PHILIPPINE Dealing and Exchange Corp. (PDEx) is optimistic that corporate bond issuances will reach the P400-billion target this year following sluggish results in 2023, a top executive said.
The corporate bond market this year will be "more robust" compared to last year, PDEx President and Chief Executive Officer Antonino Nakpil said in a recent interview.
"There's a lot of maturities that are going to occur. The banks, in particular, usually have an incentive to reissue their bonds again. It's cheaper in terms of the reserve requirements," he added.
"That will be driving the [growth]. We believe the banks are coming back and some of the corporations will come back. That's part of the environment."
Capital raised through bond issuances in 2023 amounted to P209 billion, Nakpil noted, adding that they expect to exceed that figure and meet this year's target, which is lower than 2022's all-time high of P508 billion.

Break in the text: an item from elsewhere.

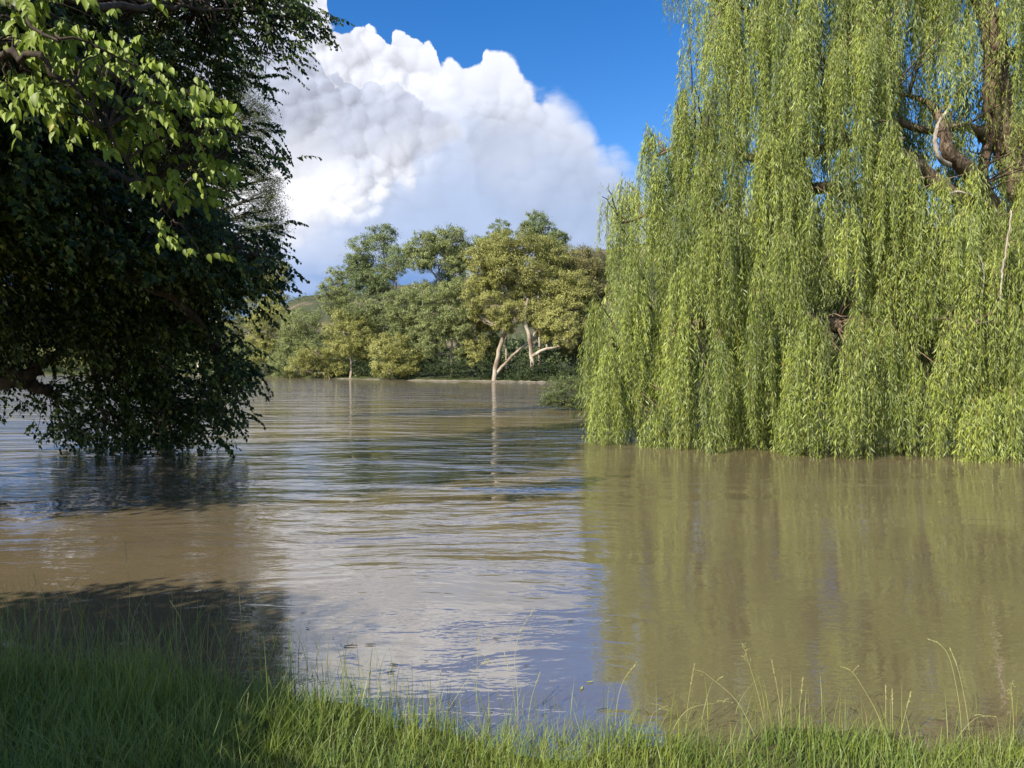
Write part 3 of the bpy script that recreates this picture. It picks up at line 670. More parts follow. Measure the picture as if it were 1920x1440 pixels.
# ------------------------------------------------------------------ weeping willow
WD = np.array([(1060, 20.5), (1095, 19.4), (1130, 18.4), (1250, 17.5), (1400, 16.7), (1550, 16.0), (1700, 15.7), (1950, 15.5), (2350, 16.0)])
WT = np.array([(1085, 700), (1105, 655), (1122, 560), (1136, 470), (1146, 372), (1172, 345), (1192, 268), (1230, 232), (1275, 205), (1296, 150), (1300, -60), (1340, -160), (1500, -330), (1800, -420), (2300, -300)])
def willow():
    root = empty('weeping_willow', (13.2, 20.0, 0.0), label='huge weeping willow trailing its bright green curtain into the flood at right', cat='tree')
    wood = Mesh()
    def W3(px, py, d): return A(P(px, py, d))
    def limb(name, pts, r0, r1, mat='bark_willow', per=6, sides=9, amp=0.02, **k):
        mb = Mesh(); sp = wob(spline([W3(*p_) for p_ in pts], per), amp)
        rr = np.linspace(r0, r1, len(sp)) * (1 + rng.normal(0, 0.05, len(sp)))
        mb.tube(sp, rr, sides); mb.build(name, [M[mat]], root, **k)
        return sp
    S = []
    S.append(limb('trunk', [(1890, 870, 19.6), (1915, 600, 19.5), (1925, 420, 19.3), (1902, 320, 19.1), (1872, 245, 19.0), (1862, 170, 19.0), (1850, 60, 18.9), (1800, -80, 18.8), (1760, -220, 18.8)], 0.55, 0.16, sides=14))
    S.append(limb('limb', [(1912, 345, 19.2), (1900, 290, 19.0), (1925, 215, 18.7), (1960, 120, 18.6), (2000, -40, 18.6), (2050, -180, 18.6)], 0.26, 0.10))
    S.append(limb('limb', [(1915, 600, 19.4), (1870, 420, 18.6), (1815, 330, 18.0), (1772, 285, 17.7), (1760, 235, 17.9), (1730, 195, 18.3), (1680, 180, 18.7)], 0.27, 0.04))
    S.append(limb('limb', [(1900, 520, 19.4), (1845, 400, 19.0), (1838, 330, 19.0), (1842, 268, 19.0), (1800, 240, 18.6), (1740, 250, 18.2), (1640, 215, 17.8), (1560, 160, 17.5)], 0.17, 0.06))
    S.append(limb('limb', [(1925, 430, 19.3), (1800, 380, 18.4), (1640, 270, 17.8), (1530, 285, 17.6), (1420, 300, 18.4), (1300, 270, 19.0), (1215, 300, 19.2)], 0.24, 0.03))
    S.append(limb('limb', [(1920, 520, 19.4), (1750, 470, 18.4), (1550, 355, 17.6), (1400, 420, 18.6), (1250, 400, 19.2), (1160, 420, 19.4)], 0.22, 0.03))
    S.append(limb('limb', [(1905, 700, 19.5), (1700, 640, 18.0), (1500, 600, 17.5), (1300, 610, 18.2), (1180, 640, 19.0), (1120, 690, 19.2)], 0.26, 0.05))
    S.append(limb('limb', [(1820, 0, 18.9), (1600, -60, 18.0), (1450, -40, 18.4), (1350, 20, 18.8)], 0.14, 0.03))
    S.append(limb('limb', [(1862, 120, 19.0), (1940, 90, 18.4), (2100, 60, 17.4), (2250, 100, 17.0)], 0.2, 0.06))
    # dead wood
    limb('dead_branch', [(1775, 312, 16.6), (1756, 300, 16.4), (1747, 268, 16.3), (1753, 236, 16.3), (1768, 214, 16.3), (1776, 200, 16.3)], 0.060, 0.030, 'bark_dead', sides=8, amp=0.004, label='pale curled dead branch')
    limb('dead_branch', [(1891, 396, 15.1), (1887, 440, 15.0), (1878, 500, 14.95), (1874, 540, 14.95), (1873, 580, 15.0)], 0.014, 0.026, 'bark_dead', sides=7, amp=0.008, label='thin pinkish dead branch hanging straight down')
    limb('dead_branch', [(1882, 578, 15.0), (1850, 590, 15.1), (1825, 606, 15.2), (1800, 625, 15.4), (1770, 655, 16.2)], 0.022, 0.060, 'bark_willow', sides=7, amp=0.006, label='bare brown branch reaching right')
    limb('dead_branch', [(1884, 603, 15.05), (1850, 603, 15.1), (1822, 608, 15.2)], 0.007, 0.015, 'bark_dead', sides=6, amp=0.003, label='short pale broken twig')
    limb('dead_branch', [(1834, 475, 15.0), (1842, 510, 15.0), (1838, 560, 15.1), (1832, 592, 15.2)], 0.010, 0.016, 'bark_dead', sides=6, amp=0.006)
    limb('dead_branch', [(1690, 263, 16.9), (1660, 262, 16.7), (1640, 266, 16.7)], 0.04, 0.025, 'bark_dead', sides=6, amp=0.004)
    limb('dead_branch', [(1760, 372, 16.0), (1790, 362, 15.9), (1830, 372, 15.9), (1850, 385, 15.9)], 0.03, 0.015, 'bark_dead', sides=6, amp=0.01)

    # gaps where the hollow under the crown shows: px, py, rx, ry, chance a front bunch is dropped
    gaps = [(1735, 730, 30, 140, 1.0), (1545, 575, 24, 60, .9), (1448, 575, 18, 70, .9), (1600, 560, 16, 60, .8), (1205, 520, 16, 60, .6), (1350, 600, 14, 60, .7),
            (1725, 150, 55, 170, .96), (1855, 160, 62, 190, .93), (1560, 330, 26, 50, .95), (1775, 270, 60, 60, 1.0), (1880, 290, 60, 70, 1.0), (1690, 560, 20, 40, .7), (1530, 400, 14, 40, .8), (1735, 590, 26, 50, .9)]
    def gap(px, py):
        for gx, gy, rx, ry, pr in gaps:
            if ((px - gx) / rx) ** 2 + ((py - gy) / ry) ** 2 < 1 and rng.random() < pr: return True
        return False
    bun = []        # px, ytop, length m, depth, strands, spread, layer
    for layer, (step, dofs, ns) in enumerate([(43, 0.0, 30), (52, 2.0, 16), (58, 3.3, 13), (60, 4.7, 12)]):
        px = 1124.0
        while px < 2330:
            colj = rng.uniform(-.45, .45); top = np.interp(px, WT[:, 0], WT[:, 1]); y = top + rng.uniform(0, 26) + layer * 14
            while y < 800:
                L = rng.uniform(1.3, 3.0)
                d = np.interp(px, WD[:, 0], WD[:, 1]) + dofs + np.clip((620 - y) / 700, 0, 1.2) * 1.7 + rng.uniform(-0.6, 0.6) + colj
                if y > 690: L = rng.uniform(0.95, 2.1)
                yc = y + L * 0.5 * F / d
                thin = px > 1960 and layer != 1
                if not (layer == 0 and (gap(px, yc) or gap(px, y + 30))) and not (layer == 1 and gap(px, yc) and rng.random() < .4) and not (layer > 1 and 1640 < px < 1930 and 120 < y < 330 and rng.random() < .12) and not (thin and rng.random() < .5):
                    bun.append((px + rng.uniform(-24, 24), y, L, d, ns if not thin else 6, rng.uniform(0.10, 0.26) * (1 if layer == 0 else 1.8), layer))
                y += rng.uniform(46, 105) * (1.0 + 0.25 * layer)
            px += step * rng.uniform(0.75, 1.25)
    # lit fringe tufts that hang free in front of the hollow
    for px, y, L, n in [(1785, -30, 2.4, 16), (1795, 40, 1.9, 16), (1775, 90, 1.6, 14), (1650, -40, 3.0, 18), (1640, 60, 2.6, 16), (1660, -10, 1.6, 12), (1700, 10, 1.3, 8), (1905, -20, 1.8, 10),
                        (1255, -45, 0.9, 6), (1268, -30, 1.0, 7), (1285, -40, 1.4, 8), (1290, 90, 1.1, 8), (1298, 160, 1.0, 8), (1268, 200, 0.6, 5),
                        (1128, 372, 1.5, 4), (1140, 358, 1.9, 7), (1134, 655, 1.6, 9), (1118, 690, 1.2, 8), (1142, 640, 2.1, 12), (1150, 690, 2.0, 14), (1180, 660, 1.9, 14),
                        (1560, 90, 2.4, 12), (1500, 60, 2.6, 14), (1480, 330, 2.6, 16), (1440, 250, 2.6, 16), (1640, 270, 2.5, 18), (1670, 275, 2.7, 18), (1695, 290, 2.5, 16), (1700, 310, 2.6, 14)]:
        bun.append((px, y, L, np.interp(px, WD[:, 0], WD[:, 1]) + (0.3 if y > 0 else 1.0), n, 0.2, 0))
    # expand to single strands
    st = []
    for (px, y, L, d, ns, spr, layer) in bun:
        c = W3(px, y, d)
        bt = rng.normal(-0.02, 0.28) + (0.10 if layer == 0 else 0.0)
        if c[2] < 0.4: continue
        for _ in range(ns):
            a = rng.uniform(0, 2 * np.pi); rr = spr * math.sqrt(rng.random())
            o = c + np.array([math.cos(a) * rr, math.sin(a) * rr * 0.8, rng.normal(0, 0.16) - rr * 0.35])
            out = np.array([math.cos(a), math.sin(a), 0]) * rng.uniform(0.02, 0.22) + np.array([-0.03, -0.02, 0])
            st.append((o, out, L * rng.uniform(0.55, 1.12), bt + rng.normal(0, 0.08), layer))
    O = np.array([s_[0] for s_ in st]); OU = np.array([s_[1] for s_ in st]); LL = np.array([s_[2] for s_ in st]); BT = np.array([s_[3] for s_ in st]); LY = np.array([s_[4] for s_ in st])
    # the 300 longest strands of the front layer that are well inside the picture are parts of their own
    inside = (LY == 0) & (px_of(O[:, 0], O[:, 1]) < 1915) & (O[:, 2] - LL > -0.25) & (O[:, 2] < 9.0)
    score = np.where(inside, LL / O[:, 1], 0); own = np.zeros(len(st), bool); own[np.argsort(-score)[:300]] = True

    def strand_leaves(mb, o, out, L, bt, spacing, rg, shape='tri', big=1.0):
        """vectorised over strands"""
        n = np.maximum((L / spacing).astype(int), 6)
        idx = np.repeat(np.arange(len(L)), n)
        k = np.concatenate([np.arange(a) for a in n]); t = (k + rg.uniform(0, 1, len(k))) / n[idx]
        Li = L[idx]; ph = rg.uniform(0, 6.28, len(L))[idx]; am = rg.uniform(0.01, 0.05, len(L))[idx]
        h = (1 - np.exp(-3.2 * t))[:, None] * out[idx]
        sw = np.stack([np.sin(t * 5 + ph) * am, np.cos(t * 4 + ph) * am, np.zeros(len(t))], 1)
        p = o[idx] + h * (0.8 + 0.4 * Li)[:, None] + sw * t[:, None] + np.array([0, 0, -1.0]) * (Li * t)[:, None]
        az = rg.uniform(0, 2 * np.pi, len(t))
        tw = rg.uniform(0.2, 1.25, len(t))
        # short side twigs push some leaves away from the stem
        p = p + np.stack([np.cos(az), np.sin(az), -0.6 * np.ones(len(t))], 1) * (rg.uniform(0, 0.07, len(t)) * (rg.random(len(t)) < .5))[:, None]
        d = np.stack([np.cos(az) * tw, np.sin(az) * tw, -np.ones(len(t))], 1)
        nn = np.stack([np.cos(az), np.sin(az), rg.uniform(-.2, .8, len(t))], 1) + rg.normal(0, 0.5, (len(t), 3))
        sz = rg.uniform(0.75, 1.25, len(t)) * (1.0 - 0.25 * (t > .9))
        tint = np.clip(0.45 + bt[idx] + rg.normal(0, 0.20, len(t)), 0, 0.92)
        tint = np.where(rg.random(len(t)) < 0.015, 1.0, tint)
        ok = p[:, 2] > 0.0
        mb.leaves(p[ok], d[ok], nn[ok], (0.138 * big * sz)[ok], (0.0225 * big * big * sz)[ok], tint[ok], 0, 0.10, shape)
    fb = Mesh()
    rest = ~own
    for ly in range(4):
        q = rest & (LY == ly)
        strand_leaves(fb, O[q], OU[q], LL[q], BT[q], [0.027, 0.036, 0.055, 0.060][ly], rng, 'tri', [1, 1.15, 1.45, 1.5][ly])
    # stems of the front strands
    sm = Mesh()
    for i in np.nonzero(rest & (LY == 0))[0][::3]:
        t = np.linspace(0, 1, 4)[:, None]
        p = O[i] + (1 - np.exp(-3.2 * t)) * OU[i] * (0.8 + 0.4 * LL[i]) + np.array([0, 0, -1.]) * LL[i] * t
        sm.tube(p, [0.006, 0.005, 0.004, 0.002], 3)
    # branchlets that carry the bunches: arch out from the nearest limb
    allp = np.vstack(S); bl = Mesh()
    for (px, y, L, d, ns, spr, layer) in bun:
        if layer > 1: continue
        c = W3(px, y, d)
        if c[2] < 0.6: continue
        dd_ = np.linalg.norm(allp - c, axis=1) + np.maximum(allp[:, 2] - c[2], 0) * 0.8
        s0 = allp[np.argmin(dd_)]
        bl.tube(wob(bez(s0, (s0 + c) / 2 + [0, 0, 0.30], c + [0, 0, 0.02], 7), 0.02), np.linspace(0.030, 0.008, 7), 4)
    bl.build('branchlets', [M['bark_willow']], root)
    sm.build('stems', [M['twig_willow']], root, kind='stuff')
    fb.build('foliage', [M['willow']], root, smooth=False, kind='stuff')
    # shared strand meshes
    kinds = []
    for q in range(24):
        mb = Mesh(); L = 1.4 + (q // 4) * 0.34; a = rng.uniform(0, 6.28); out = A([math.cos(a), math.sin(a), 0]) * 0.12
        strand_leaves(mb, np.array([[0., 0., 20.]]), np.array([out]), np.array([L]), np.array([0.05 + rng.normal(0, .1)]), 0.024, rng, False)
        t = np.linspace(0, 1, 6)[:, None]
        mb.tube(A([0, 0, 20.]) + (1 - np.exp(-3.2 * t)) * out * (0.8 + 0.4 * L) + A([0, 0, -1.]) * L * t, np.linspace(.007, .002, 6), 4, mi=1)
        vv = np.concatenate(mb.v); vv[:, 2] -= 20
        me = raw_mesh('hanging_branch', vv, mb.f, [M['willow'], M['twig_willow']], np.concatenate(mb.mi), np.concatenate(mb.ti), False)
        kinds.append((L, me))
    for i in np.nonzero(own)[0]:
        c_ = sorted(range(24), key=lambda q: abs(kinds[q][0] - LL[i]) + rng.uniform(0, .1))[0]
        o = bpy.data.objects.new('hanging_branch', kinds[c_][1]); sc.collection.objects.link(o)
        o.parent = root; o.matrix_parent_inverse = Matrix.Translation(root.location).inverted()
        s_ = LL[i] / kinds[c_][0]
        o.location = O[i]; o.rotation_euler = (0, 0, rng.uniform(0, 6.28)); o.scale = (1, 1, s_)
    print('willow leaves', sum(len(x_) for x_ in fb.f), 'strands', len(st))
willow()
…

Last week, PDEx listed Filinvest Development Corp.'s P10 billion worth of fixed-rate retail bonds due in 2026. This was the first corporate bond listing under a five-year tenor, he added.
Nakpil said that PDEx would be conducting another bond listing ceremony this week for state-owned Development Bank of the Philippines.
"We started with P70 [billion] plus within February. We'll be at P82 [billion] after next week. So, it's a very good start for the first quarter," he pointed out.
Given that interest rates have not started going down, the PDEx executive said that some firms, particularly banks, would likely opt for a shorter term for their bonds.
"The banks, definitely, have always been very tactical on that. They are very astute when it comes to timing," he said.
While bigger companies are expected to issue bonds this year, Nakpil said the goal is to encourage more micro, small and medium-sized enterprises to do the same.
"The mission of the capital market infrastructure is to have more issuers have access to capital. Capital should move around to all issuers," he added.